The Imitation of Christ by Thomas Kempis
Kempis's classic spiritual guide provokes fruitful contemplation.
If I could sum up this book in one sentence, I would say:
Forgo the will of the self and embrace the will of God.
I believe that we are right to seek comfort in religion, more specifically in our Christianity, but this comfort is really a spiritual and not an earthly one that requires tremendous suffering and a constant battle against our inclination to sin, that is, our inclination to depart from the perfect, unchanging, and holy will of God.
The Imitation of Christ offers prayerful meditation on this idea of placing spiritual comfort above earthly comfort and recognizes with deeply introspective language the laborious task the spiritual life is at its core.
The book also extensively deals with representing God as a loving father who invites us to partake of him; that is, he wants us to be in communion with him and be restored to what we were created for. God is not an authoritarian and legalistic dictator—he genuinely wants us to learn to turn away from our own will to learn his perfect will. As Boethius and Pascal thought, sin makes one lesser.
Much of my initial reflections as I began to make my way through The IOC called to mind the lessons found in the book of Ecclesiastes, one of my favorite books in the Bible.
The conclusion that Ecclesiastes essentially offers is that all is vanity without God, but its author also rejoices in the fact that God created things as “good,” and it is necessarily not the love of something that is bad but the love of things more than God that is bad.

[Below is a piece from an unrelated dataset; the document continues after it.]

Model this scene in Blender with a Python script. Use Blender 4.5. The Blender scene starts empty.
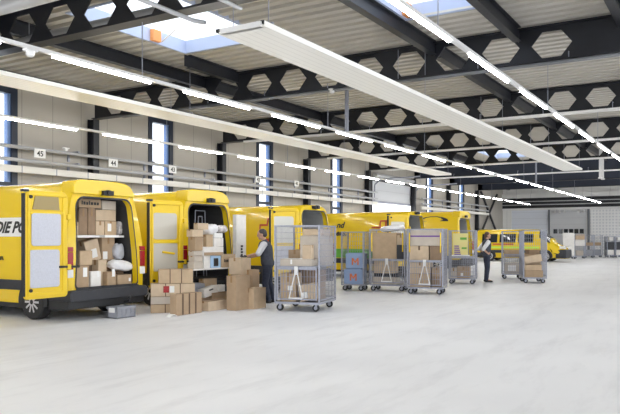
import bpy, bmesh, math, random
from mathutils import Vector, Matrix, noise
R = math.radians
random.seed(7)
S = bpy.context.scene
COL = S.collection

# ------------------------------------------------------------------ camera
F, HOR, EYE = 695.0, 237.5, 1.6
TH = math.atan2(421.0, F)
CT, ST = math.cos(TH), math.sin(TH)
cam = bpy.data.cameras.new('camera')
cam.lens = F / 620 * 36; cam.sensor_width = 36
cam.shift_y = (HOR - 207) / 620
cam.clip_end = 400
co = bpy.data.objects.new('camera', cam); COL.objects.link(co)
co.location = (0, 0, EYE); co.rotation_euler = (R(90), 0, TH - R(90))
S.camera = co

def ray(px):                       # ground direction per unit of depth
    t = (px - 310) / F
    return CT + t * ST, ST - t * CT
def ground(px, py, z=0.0):         # survey helper: where a photo point stands at height z
    d = F * (EYE - z) / (py - HOR)
    a, b = ray(px)
    return d * a, d * b
def x_at(px, Y):
    a, b = ray(px); return Y * a / b
def z_at(px, py, Y):
    a, b = ray(px); return EYE + (HOR - py) * (Y / b) / F

# ------------------------------------------------------------------ materials
def newmat(name):
    m = bpy.data.materials.new(name); m.use_nodes = True
    nt = m.node_tree; return m, nt, nt.nodes['Principled BSDF']
def pmat(name, col, rough=.5, metal=0.0, var=.0, scale=8.0, bump=0.0, spec=.5, coat=0.0, stretch=(1, 1, 1)):
    m, nt, b = newmat(name)
    b.inputs['Base Color'].default_value = (*col, 1)
    b.inputs['Roughness'].default_value = rough
    b.inputs['Metallic'].default_value = metal
    b.inputs['Specular IOR Level'].default_value = spec
    b.inputs['Coat Weight'].default_value = coat
    if var or bump:
        tc = nt.nodes.new('ShaderNodeTexCoord'); mp = nt.nodes.new('ShaderNodeMapping')
        mp.inputs['Scale'].default_value = stretch
        nz = nt.nodes.new('ShaderNodeTexNoise'); nz.inputs['Scale'].default_value = scale
        nz.inputs['Detail'].default_value = 4
        nt.links.new(tc.outputs['Object'], mp.inputs['Vector']); nt.links.new(mp.outputs[0], nz.inputs['Vector'])
        if var:
            cr = nt.nodes.new('ShaderNodeValToRGB')
            cr.color_ramp.elements[0].position = .3; cr.color_ramp.elements[1].position = .7
            cr.color_ramp.elements[0].color = (*[c * (1 - var) for c in col], 1)
            cr.color_ramp.elements[1].color = (*[min(1, c * (1 + var)) for c in col], 1)
            nt.links.new(nz.outputs['Fac'], cr.inputs[0]); nt.links.new(cr.outputs[0], b.inputs['Base Color'])
        if bump:
            bp = nt.nodes.new('ShaderNodeBump'); bp.inputs['Strength'].default_value = bump; bp.inputs['Distance'].default_value = .02
            nt.links.new(nz.outputs['Fac'], bp.inputs['Height']); nt.links.new(bp.outputs[0], b.inputs['Normal'])
    return m
def emat(name, col, strength):
    m, nt, b = newmat(name)
    b.inputs['Base Color'].default_value = (.9, .9, .9, 1)
    b.inputs['Emission Color'].default_value = (*col, 1); b.inputs['Emission Strength'].default_value = strength
    return m
def glassmat(name, tint=(1, 1, 1), clear=.85, rough=.02):
    m, nt, b = newmat(name)
    b.inputs['Base Color'].default_value = (*tint, 1); b.inputs['Roughness'].default_value = rough
    tr = nt.nodes.new('ShaderNodeBsdfTransparent'); tr.inputs[0].default_value = (*tint, 1)
    mx = nt.nodes.new('ShaderNodeMixShader'); mx.inputs[0].default_value = clear
    nt.links.new(b.outputs[0], mx.inputs[1]); nt.links.new(tr.outputs[0], mx.inputs[2])
    nt.links.new(mx.outputs[0], nt.nodes['Material Output'].inputs['Surface'])
    return m

def floor_mat():
    m, nt, b = newmat('polished_concrete')
    N, L = nt.nodes.new, nt.links.new
    tc = N('ShaderNodeTexCoord')
    n1 = N('ShaderNodeTexNoise'); n1.inputs['Scale'].default_value = .35; n1.inputs['Detail'].default_value = 6
    mp = N('ShaderNodeMapping'); mp.inputs['Scale'].default_value = (.55, 2.6, 1); mp.inputs['Rotation'].default_value = (0, 0, R(-35))
    n2 = N('ShaderNodeTexNoise'); n2.inputs['Scale'].default_value = .9; n2.inputs['Detail'].default_value = 8; n2.inputs['Roughness'].default_value = .7
    L(tc.outputs['Object'], n1.inputs['Vector']); L(tc.outputs['Object'], mp.inputs[0]); L(mp.outputs[0], n2.inputs['Vector'])
    c1 = N('ShaderNodeValToRGB'); c1.color_ramp.elements[0].position = .3; c1.color_ramp.elements[1].position = .65
    c1.color_ramp.elements[0].color = (.80, .815, .85, 1); c1.color_ramp.elements[1].color = (.90, .915, .945, 1)
    c2 = N('ShaderNodeValToRGB'); c2.color_ramp.elements[0].position = .34; c2.color_ramp.elements[1].position = .5
    c2.color_ramp.elements[0].color = (.72, .72, .73, 1); c2.color_ramp.elements[1].color = (1, 1, 1, 1)
    mx = N('ShaderNodeMix'); mx.data_type = 'RGBA'; mx.blend_type = 'MULTIPLY'; mx.inputs[0].default_value = .35
    L(n1.outputs['Fac'], c1.inputs[0]); L(n2.outputs['Fac'], c2.inputs[0])
    L(c1.outputs[0], mx.inputs[6]); L(c2.outputs[0], mx.inputs[7]); L(mx.outputs[2], b.inputs['Base Color'])
    n3 = N('ShaderNodeTexNoise'); n3.inputs['Scale'].default_value = 60; L(tc.outputs['Object'], n3.inputs['Vector'])
    bp = N('ShaderNodeBump'); bp.inputs['Strength'].default_value = .08; bp.inputs['Distance'].default_value = .01
    L(n3.outputs['Fac'], bp.inputs['Height']); L(bp.outputs[0], b.inputs['Normal'])
    b.inputs['Roughness'].default_value = .42; b.inputs['Specular IOR Level'].default_value = .35
    return m
def panel_mat(name, col, period=1.0, axis=0, line=.55, width=.02):
    """sheet cladding with thin joint lines"""
    m, nt, b = newmat(name); N, L = nt.nodes.new, nt.links.new
    tc = N('ShaderNodeTexCoord'); sp = N('ShaderNodeSeparateXYZ'); L(tc.outputs['Object'], sp.inputs[0])
    dv = N('ShaderNodeMath'); dv.operation = 'DIVIDE'; dv.inputs[1].default_value = period; L(sp.outputs[axis], dv.inputs[0])
    fr = N('ShaderNodeMath'); fr.operation = 'FRACT'; L(dv.outputs[0], fr.inputs[0])
    lt = N('ShaderNodeMath'); lt.operation = 'LESS_THAN'; lt.inputs[1].default_value = width / period; L(fr.outputs[0], lt.inputs[0])
    mx = N('ShaderNodeMix'); mx.data_type = 'RGBA'
    mx.inputs[6].default_value = (*col, 1); mx.inputs[7].default_value = (*[c * line for c in col], 1)
    L(lt.outputs[0], mx.inputs[0]); L(mx.outputs[2], b.inputs['Base Color']); b.inputs['Roughness'].default_value = .5
    return m
def dots_mat(name, col, dark, period):
    m, nt, b = newmat(name); N, L = nt.nodes.new, nt.links.new
    tc = N('ShaderNodeTexCoord')
    v = N('ShaderNodeTexVoronoi'); v.inputs['Scale'].default_value = 1 / period; v.inputs['Randomness'].default_value = 0
    L(tc.outputs['Object'], v.inputs['Vector'])
    cr = N('ShaderNodeValToRGB'); cr.color_ramp.elements[0].position = .30; cr.color_ramp.elements[1].position = .36
    cr.color_ramp.elements[0].color = (*dark, 1); cr.color_ramp.elements[1].color = (*col, 1)
    L(v.outputs['Distance'], cr.inputs[0]); L(cr.outputs[0], b.inputs['Base Color'])
    return m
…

The IOC makes it very clear that worldly things do not satisfy us because they are temporal. Here, one of my favorite C.S. Lewis quotes comes to mind:
“If we find ourselves with a desire that nothing in this world can satisfy, the most probable explanation is that we were made for another world.” - C.S. Lewis
Regarding the warnings of the IOC against worldly knowledge, I recall Ecclesiastes 1:18: “For in much wisdom is much grief: and he that increaseth knowledge increaseth sorrow.”

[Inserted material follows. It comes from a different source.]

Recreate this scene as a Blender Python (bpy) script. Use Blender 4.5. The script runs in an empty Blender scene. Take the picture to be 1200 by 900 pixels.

I find this to be true in different ways. There is, of course, the old adage that the more knowledge we gain, the more we realize we don’t know, and this brings pain because it reminds us of our weaknesses and limitations. In another way, gaining more knowledge places more responsibility on us. However, I think the appropriate term for the latter idea is “awareness,” like how the conscious awareness of our own sin (here, I think of Adam and Eve after the Fall) makes us realize how we are helpless without God. This awareness places the weight of our exiled existence on us, and this realization can be painful. We then realize that we have a responsibility and accountability before God, who knows our hearts, and it may be painful to acknowledge this because we may have sins that we cling to, but we know deep down we need to change our behavior. True repentance is a change of heart, and genuine faith in Christ is a faith that moves. The leap of faith is a recognition that we can’t rely on ourselves:
“Trust in the Lord with all thine heart; and lean not unto thine own understanding. In all thy ways acknowledge him, and he shall direct thy paths” (Proverbs 3:5-6).

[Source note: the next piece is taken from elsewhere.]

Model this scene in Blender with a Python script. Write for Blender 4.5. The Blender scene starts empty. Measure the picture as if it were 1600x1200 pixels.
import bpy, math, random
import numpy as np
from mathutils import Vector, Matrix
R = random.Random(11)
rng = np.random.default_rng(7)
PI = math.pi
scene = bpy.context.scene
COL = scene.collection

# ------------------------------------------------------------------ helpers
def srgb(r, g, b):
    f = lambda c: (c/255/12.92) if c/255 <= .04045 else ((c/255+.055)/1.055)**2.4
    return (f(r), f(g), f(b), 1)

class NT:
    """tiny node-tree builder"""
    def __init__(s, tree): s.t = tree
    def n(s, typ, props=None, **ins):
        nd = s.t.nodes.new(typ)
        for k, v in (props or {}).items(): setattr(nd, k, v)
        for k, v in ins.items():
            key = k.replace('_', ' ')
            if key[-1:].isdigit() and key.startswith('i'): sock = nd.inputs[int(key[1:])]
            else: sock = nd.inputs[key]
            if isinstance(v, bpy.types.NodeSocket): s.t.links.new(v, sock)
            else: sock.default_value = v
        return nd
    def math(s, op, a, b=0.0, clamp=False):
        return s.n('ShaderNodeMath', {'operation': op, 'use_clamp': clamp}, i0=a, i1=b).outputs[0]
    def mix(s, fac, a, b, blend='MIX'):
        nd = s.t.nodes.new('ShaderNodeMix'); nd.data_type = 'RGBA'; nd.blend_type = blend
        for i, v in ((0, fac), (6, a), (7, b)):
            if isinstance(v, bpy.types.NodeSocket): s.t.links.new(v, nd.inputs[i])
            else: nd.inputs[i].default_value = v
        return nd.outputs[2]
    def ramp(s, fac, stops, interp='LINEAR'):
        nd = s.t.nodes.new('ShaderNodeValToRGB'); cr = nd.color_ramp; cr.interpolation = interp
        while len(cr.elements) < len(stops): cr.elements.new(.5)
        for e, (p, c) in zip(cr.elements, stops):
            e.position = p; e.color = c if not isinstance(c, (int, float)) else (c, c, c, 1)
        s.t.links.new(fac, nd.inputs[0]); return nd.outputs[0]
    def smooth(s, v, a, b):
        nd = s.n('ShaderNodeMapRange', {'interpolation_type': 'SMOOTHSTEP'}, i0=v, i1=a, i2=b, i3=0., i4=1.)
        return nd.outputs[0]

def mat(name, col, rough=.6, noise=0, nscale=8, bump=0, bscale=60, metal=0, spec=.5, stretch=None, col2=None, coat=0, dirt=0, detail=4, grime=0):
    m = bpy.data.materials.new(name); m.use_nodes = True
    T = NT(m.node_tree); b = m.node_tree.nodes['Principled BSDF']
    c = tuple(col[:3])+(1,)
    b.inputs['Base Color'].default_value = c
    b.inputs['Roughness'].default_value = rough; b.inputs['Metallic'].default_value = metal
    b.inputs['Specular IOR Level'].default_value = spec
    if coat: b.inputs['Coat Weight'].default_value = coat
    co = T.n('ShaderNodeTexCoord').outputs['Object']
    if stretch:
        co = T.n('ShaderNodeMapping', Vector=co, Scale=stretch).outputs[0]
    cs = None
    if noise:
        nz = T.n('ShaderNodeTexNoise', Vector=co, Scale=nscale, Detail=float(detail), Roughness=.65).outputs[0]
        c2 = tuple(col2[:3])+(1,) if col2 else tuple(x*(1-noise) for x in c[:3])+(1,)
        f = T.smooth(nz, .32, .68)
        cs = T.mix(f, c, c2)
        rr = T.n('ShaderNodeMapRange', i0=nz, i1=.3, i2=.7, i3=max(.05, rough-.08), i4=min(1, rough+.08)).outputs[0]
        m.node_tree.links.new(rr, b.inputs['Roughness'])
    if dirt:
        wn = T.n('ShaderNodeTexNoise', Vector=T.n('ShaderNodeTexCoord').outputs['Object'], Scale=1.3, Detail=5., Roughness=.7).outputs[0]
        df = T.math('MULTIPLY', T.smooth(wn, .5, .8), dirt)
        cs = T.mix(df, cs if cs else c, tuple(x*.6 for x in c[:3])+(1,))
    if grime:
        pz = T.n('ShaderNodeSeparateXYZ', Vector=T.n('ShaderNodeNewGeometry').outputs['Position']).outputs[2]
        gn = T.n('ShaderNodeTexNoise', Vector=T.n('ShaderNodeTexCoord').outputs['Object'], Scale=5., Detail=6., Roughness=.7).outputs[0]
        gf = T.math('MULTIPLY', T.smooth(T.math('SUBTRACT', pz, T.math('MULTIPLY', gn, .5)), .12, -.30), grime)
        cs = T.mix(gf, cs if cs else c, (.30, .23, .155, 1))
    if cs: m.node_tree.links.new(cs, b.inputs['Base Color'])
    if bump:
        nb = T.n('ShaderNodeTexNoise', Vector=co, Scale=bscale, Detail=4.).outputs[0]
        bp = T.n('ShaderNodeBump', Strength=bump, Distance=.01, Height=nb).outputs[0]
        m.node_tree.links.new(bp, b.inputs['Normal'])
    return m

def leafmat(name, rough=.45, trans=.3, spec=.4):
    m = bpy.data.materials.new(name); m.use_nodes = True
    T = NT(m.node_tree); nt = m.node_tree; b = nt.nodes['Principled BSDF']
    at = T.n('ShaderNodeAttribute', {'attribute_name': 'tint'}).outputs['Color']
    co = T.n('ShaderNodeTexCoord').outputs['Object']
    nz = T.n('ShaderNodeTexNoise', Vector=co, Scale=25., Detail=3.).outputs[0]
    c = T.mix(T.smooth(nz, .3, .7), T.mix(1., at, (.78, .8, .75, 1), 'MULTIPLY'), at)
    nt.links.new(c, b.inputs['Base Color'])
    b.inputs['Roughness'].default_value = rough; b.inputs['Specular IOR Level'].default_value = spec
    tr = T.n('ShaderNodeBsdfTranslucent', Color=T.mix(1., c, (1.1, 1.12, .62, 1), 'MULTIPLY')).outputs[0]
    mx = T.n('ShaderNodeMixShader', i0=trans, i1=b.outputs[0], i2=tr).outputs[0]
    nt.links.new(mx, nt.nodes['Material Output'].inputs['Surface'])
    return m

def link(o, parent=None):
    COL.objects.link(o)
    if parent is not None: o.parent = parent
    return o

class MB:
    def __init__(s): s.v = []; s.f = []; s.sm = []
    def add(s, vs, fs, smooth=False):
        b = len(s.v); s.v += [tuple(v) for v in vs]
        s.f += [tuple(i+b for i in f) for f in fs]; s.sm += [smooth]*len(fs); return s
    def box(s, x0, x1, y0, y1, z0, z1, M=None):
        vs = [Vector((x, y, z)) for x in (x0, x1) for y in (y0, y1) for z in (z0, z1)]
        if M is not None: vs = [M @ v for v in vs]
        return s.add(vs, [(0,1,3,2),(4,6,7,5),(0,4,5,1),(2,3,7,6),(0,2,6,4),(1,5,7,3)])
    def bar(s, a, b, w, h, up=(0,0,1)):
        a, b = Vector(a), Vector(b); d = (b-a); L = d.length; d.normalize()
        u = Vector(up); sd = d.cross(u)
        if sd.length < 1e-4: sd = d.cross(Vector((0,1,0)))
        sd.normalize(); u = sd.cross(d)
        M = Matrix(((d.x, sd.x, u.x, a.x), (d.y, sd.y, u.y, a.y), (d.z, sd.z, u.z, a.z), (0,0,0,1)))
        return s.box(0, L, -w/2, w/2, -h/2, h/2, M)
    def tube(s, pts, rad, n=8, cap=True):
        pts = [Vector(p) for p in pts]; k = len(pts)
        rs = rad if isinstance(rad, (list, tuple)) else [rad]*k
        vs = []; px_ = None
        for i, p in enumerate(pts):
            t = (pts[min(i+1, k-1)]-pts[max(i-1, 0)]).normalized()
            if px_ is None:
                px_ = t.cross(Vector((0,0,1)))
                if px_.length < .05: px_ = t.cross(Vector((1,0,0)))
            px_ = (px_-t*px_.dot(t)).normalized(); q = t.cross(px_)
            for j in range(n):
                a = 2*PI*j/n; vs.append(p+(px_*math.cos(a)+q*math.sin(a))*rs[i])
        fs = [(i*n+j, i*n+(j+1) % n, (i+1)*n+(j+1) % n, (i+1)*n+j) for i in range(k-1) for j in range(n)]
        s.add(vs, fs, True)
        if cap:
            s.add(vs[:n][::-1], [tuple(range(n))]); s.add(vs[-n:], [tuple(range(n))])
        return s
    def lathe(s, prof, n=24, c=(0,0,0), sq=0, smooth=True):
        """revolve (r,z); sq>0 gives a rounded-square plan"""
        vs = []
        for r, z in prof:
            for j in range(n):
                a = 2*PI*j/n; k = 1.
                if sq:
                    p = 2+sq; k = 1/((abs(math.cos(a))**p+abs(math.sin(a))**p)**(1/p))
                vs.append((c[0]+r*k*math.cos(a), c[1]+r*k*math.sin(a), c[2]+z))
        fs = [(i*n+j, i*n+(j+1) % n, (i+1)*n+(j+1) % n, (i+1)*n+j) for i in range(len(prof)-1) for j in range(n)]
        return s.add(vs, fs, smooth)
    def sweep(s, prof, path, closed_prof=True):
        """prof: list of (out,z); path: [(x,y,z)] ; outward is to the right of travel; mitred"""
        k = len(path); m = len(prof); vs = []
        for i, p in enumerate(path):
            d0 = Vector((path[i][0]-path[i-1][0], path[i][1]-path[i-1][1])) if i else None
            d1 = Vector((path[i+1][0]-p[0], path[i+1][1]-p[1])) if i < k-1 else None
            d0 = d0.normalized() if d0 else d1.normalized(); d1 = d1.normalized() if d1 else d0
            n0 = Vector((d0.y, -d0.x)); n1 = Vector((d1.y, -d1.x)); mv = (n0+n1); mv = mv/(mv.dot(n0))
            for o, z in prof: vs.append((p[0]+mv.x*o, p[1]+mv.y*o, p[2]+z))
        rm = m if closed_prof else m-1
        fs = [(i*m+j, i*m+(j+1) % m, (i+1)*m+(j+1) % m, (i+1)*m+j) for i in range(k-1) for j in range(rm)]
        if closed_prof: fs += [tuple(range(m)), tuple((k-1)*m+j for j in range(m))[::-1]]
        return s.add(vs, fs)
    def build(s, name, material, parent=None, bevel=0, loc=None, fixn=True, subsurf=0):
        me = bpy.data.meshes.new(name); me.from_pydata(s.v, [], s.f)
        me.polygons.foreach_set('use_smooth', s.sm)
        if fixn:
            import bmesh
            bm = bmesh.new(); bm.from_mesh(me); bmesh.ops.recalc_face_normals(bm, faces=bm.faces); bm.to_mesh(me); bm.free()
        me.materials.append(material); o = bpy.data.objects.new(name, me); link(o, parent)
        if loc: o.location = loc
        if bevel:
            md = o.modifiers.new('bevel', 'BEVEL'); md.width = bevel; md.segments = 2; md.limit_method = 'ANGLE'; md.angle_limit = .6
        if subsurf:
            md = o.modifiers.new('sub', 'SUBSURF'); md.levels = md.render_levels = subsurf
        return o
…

Returning to the point of knowledge bringing grief, not all knowledge is useful or productive. The IOC makes the point that the goal is not merely knowledge itself but knowledge that is true, knowledge that sets us free:
“For if the truth has made you free, then you shall be free indeed, and you shall not care for the vain words of men” (“We Must Walk Before God in Humility and Truth”).
Knowledge itself, like belief, does not mean one’s will is going to change. Even the demons believe (James 2:19). Thus, the true goal is not merely to possess true knowledge but to act on it. Correct behavior is shaped by knowledge of the truth, the love of the truth, and genuine faith. The heart and will have to be aligned: Regarding works born from true faith, The IOC remarks:
“If you consider well what you are within, you will not care what men say about you. They look to appearances but God looks to the heart. They consider the deed but God weighs the motive” (“The Joy of a Good Conscience”).
This is where resting in God roots us in the reason why we were created and places meaning in our suffering. We were created out of love to share in God’s perfect presence and abide in his unchanging will. The story of the Bible is the story of a God after the hearts of his children whom he loves.
We aren’t created for ourselves; we are created to serve God, and we do so by loving Him and loving others first, which are the two greatest commandments according to Christ (Matthew 22:37-39). We don’t love ourselves so we can love God and others; we love God and others so we can love ourselves. Loving God and loving others is what fulfills us because it is what we were created for. Heaven is a community, a “City of God,” as Augustine put it.
The IOC reminds us to sincerely ponder the person of Jesus Christ and approach everything with humility.
Any Christian will find this book edifying, and I think everyone in general can take away something from it.
Book citation:
Kempis, Thomas, et al. The Imitation of Christ. Dover Publications, 2003.